In that case, we had better let nothing get in the way of clear signals to Tehran. Senior administration staff’s time should be taken to develop—and quietly sell to key voices outside it—a negotiating offer that secures our key interests by putting any Iranian nuclear activity back under full international scrutiny and ending any that could lead to production of weapons-grade fuel. Such a deal will also have to include some things Iran wants—ratcheting down sanctions, renewing Iran’s access to global commerce—giving Iran cover to say “yes,” or clarifying to the world that Iran had a good “yes” and chose to say “no.” Under this scenario, Israel, Egypt, and Hamas can be left more or less on their own to work things out—and Tehran can take notice that, what Israel did to Hamas rockets, it could do to Hezbollah rockets. And—this is a significant and—Tehran will need to understand clearly what it can expect in Syria. Humanitarian concerns will explicitly be put aside, on the grounds that the potential Iranian bomb poses a bigger humanitarian threat.

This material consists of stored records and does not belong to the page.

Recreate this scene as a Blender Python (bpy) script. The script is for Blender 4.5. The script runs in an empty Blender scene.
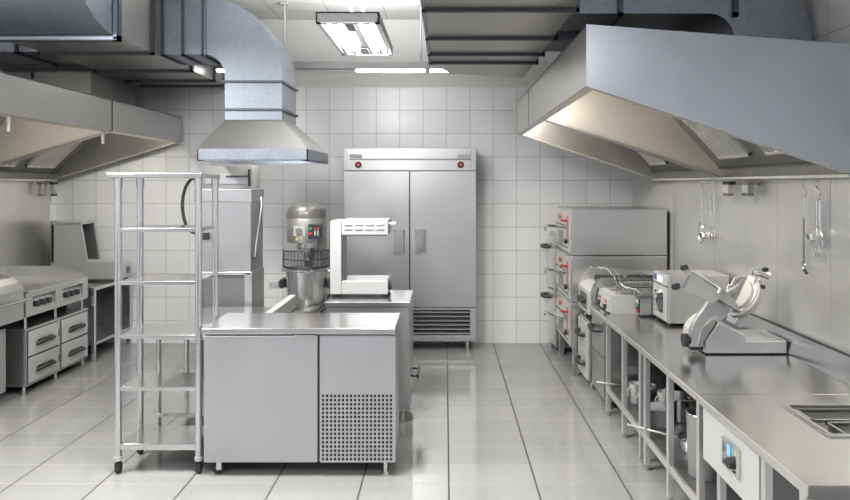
import bpy, bmesh, math, random
from mathutils import Vector, Matrix
random.seed(7)
SC = bpy.context.scene
COL = SC.collection
F = 644.0; CX = 445.0; CY = 184.0; EYE = 1.8

def at(px, py, Y):
    "world X,Z of a picture point lying at depth Y"
    s = F / Y
    return ((px - CX) / s, EYE - (py - CY) / s)
def atx(px, py, X):
    "world Y,Z of a picture point lying on the plane X"
    s = (px - CX) / X
    return (F / s, EYE - (py - CY) / s)

# ------------------------------------------------------------------ materials
class NT:
    def __init__(s, name):
        s.m = bpy.data.materials.new(name); s.m.use_nodes = True
        s.t = s.m.node_tree; s.t.nodes.clear()
        s.out = s.n('ShaderNodeOutputMaterial'); s.b = s.n('ShaderNodeBsdfPrincipled')
        s.l(s.b.outputs[0], s.out.inputs[0])
    def n(s, typ, **kw):
        x = s.t.nodes.new(typ)
        for k, v in kw.items(): setattr(x, k, v)
        return x
    def l(s, a, b): s.t.links.new(a, b)
    def math(s, op, a, b=None, c=None):
        x = s.n('ShaderNodeMath', operation=op)
        for i, v in enumerate((a, b, c)):
            if v is None: continue
            if hasattr(v, 'links'): s.l(v, x.inputs[i])
            else: x.inputs[i].default_value = v
        return x.outputs[0]
    def coord(s, scale=(1, 1, 1), kind='Object'):
        tc = s.n('ShaderNodeTexCoord'); mp = s.n('ShaderNodeMapping')
        mp.inputs['Scale'].default_value = scale
        s.l(tc.outputs[kind], mp.inputs[0]); return mp.outputs[0]
    def noise(s, vec, scale, detail=3, rough=.55):
        x = s.n('ShaderNodeTexNoise'); x.inputs['Scale'].default_value = scale
        x.inputs['Detail'].default_value = detail; x.inputs['Roughness'].default_value = rough
        s.l(vec, x.inputs['Vector']); return x.outputs[0]
    def ramp(s, fac, a, b, p0=0., p1=1.):
        x = s.n('ShaderNodeMapRange'); x.inputs[1].default_value = p0; x.inputs[2].default_value = p1
        x.inputs[3].default_value = a; x.inputs[4].default_value = b
        s.l(fac, x.inputs[0]); return x.outputs[0]
    def mix(s, fac, a, b):
        x = s.n('ShaderNodeMix', data_type='RGBA')
        if hasattr(fac, 'links'): s.l(fac, x.inputs[0])
        else: x.inputs[0].default_value = fac
        for i, v in ((6, a), (7, b)):
            if hasattr(v, 'links'): s.l(v, x.inputs[i])
            else: x.inputs[i].default_value = (*v, 1)
        return x.outputs[2]

def plain(name, col, rough=.5, metal=0., emit=None, strength=0., alpha=None, bump=0.):
    t = NT(name)
    vec = t.coord()
    nz = t.noise(vec, 9.0, 3)
    dark = tuple(c * .93 for c in col)
    t.l(t.mix(nz, dark, col), t.b.inputs['Base Color'])
    t.l(t.ramp(nz, max(0, rough - .04), min(1, rough + .04)), t.b.inputs['Roughness'])
    t.b.inputs['Metallic'].default_value = metal
    if emit:
        t.b.inputs['Emission Color'].default_value = (*emit, 1); t.b.inputs['Emission Strength'].default_value = strength
    if alpha is not None:
        t.b.inputs['Transmission Weight'].default_value = 1; t.b.inputs['IOR'].default_value = 1.05
    return t.m

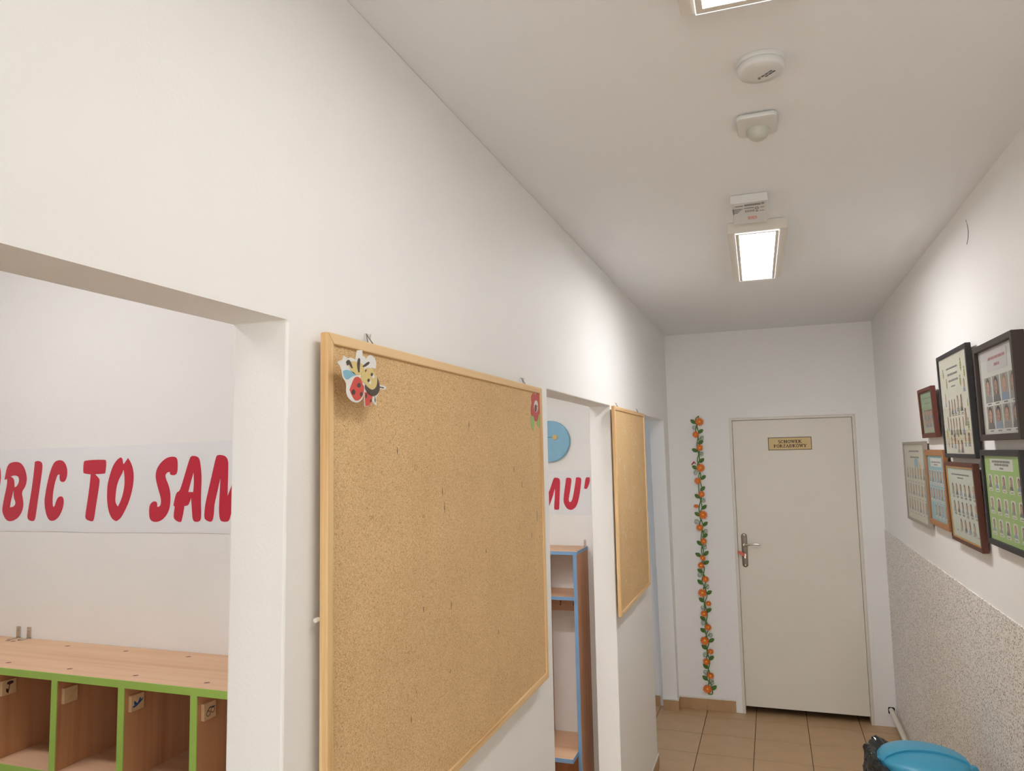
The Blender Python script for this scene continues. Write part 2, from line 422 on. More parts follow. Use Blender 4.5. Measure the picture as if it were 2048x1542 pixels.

Some may protest that the security of our Israeli allies must be our chief concern. Ok, then, which of the two approaches above will best manage Israel’s security problems, not just this week, but for decades to come?

Others say, either with hardened realism or progressive outrage, that it’s all about oil. In that case, which poses the greater threat to the reliability of the flow of oil: an aggressive, nuclear-armed Iran in the Persian Gulf or violent, increasingly extreme power shifts in countries across the region, eventually extending to Gulf states as well?

The next question is, what about direct negotiations between Israelis and Palestinians? Shouldn’t the administration’s first priority be restarting the Middle East peace process?

The hard truth here is no. Not because, as Mitt Romney famously said when he thought the cameras were off, we should “kick the ball down the field.” But because in the midst of Israel’s election campaign, the Palestinian authority’s campaign for U.N. recognition, and the collapse of legitimacy in both halves of Palestine, the challenge is in helping governments on all sides emerge with the public trust that makes negotiation and compromise possible.

That challenge is considerable. As Daniel Byman pointed out this weekend in Foreign Affairs, and has been pointed out before, it will require giving Israelis great assurances on security; paying more attention to the needs of the Palestinian Authority; and a willingness to offer Hamas genuine political engagement, if Hamas chooses to step away from resistance. It will be easier to do that on the Israeli side if Iran is dealt with, and it will be easier to do it on the Palestinian side if the U.S. is working in partnership with the Arab world.

The American people could be forgiven for not having thought about there being any connections at all among these issues. Too much reporting and policymaking treats Iran, Syria, and Egypt as if they were on three separate continents. (And somehow Israel has the misfortune to be on all three.)

So we are back to our choice, which is not a choice, because the hell of governing, rather than writing op-eds, is that real life resists this kind of schematic prioritization. You wind up choosing by not choosing, prioritizing by not prioritizing, trying desperately to have it both ways or at least to convince your allies that they can have it both ways.

What’s happening in Gaza and Israel is a tragedy. It needs to stop. But it will instead become a bigger tragedy if the administration and progressives allow outrage over the immediate to cloud the hard long-term choices that must be made, and soon.  Above all, it needs not to derail thinking, planning, and the hard work of diplomacy on strands of the Middle East knot that can be untied, now.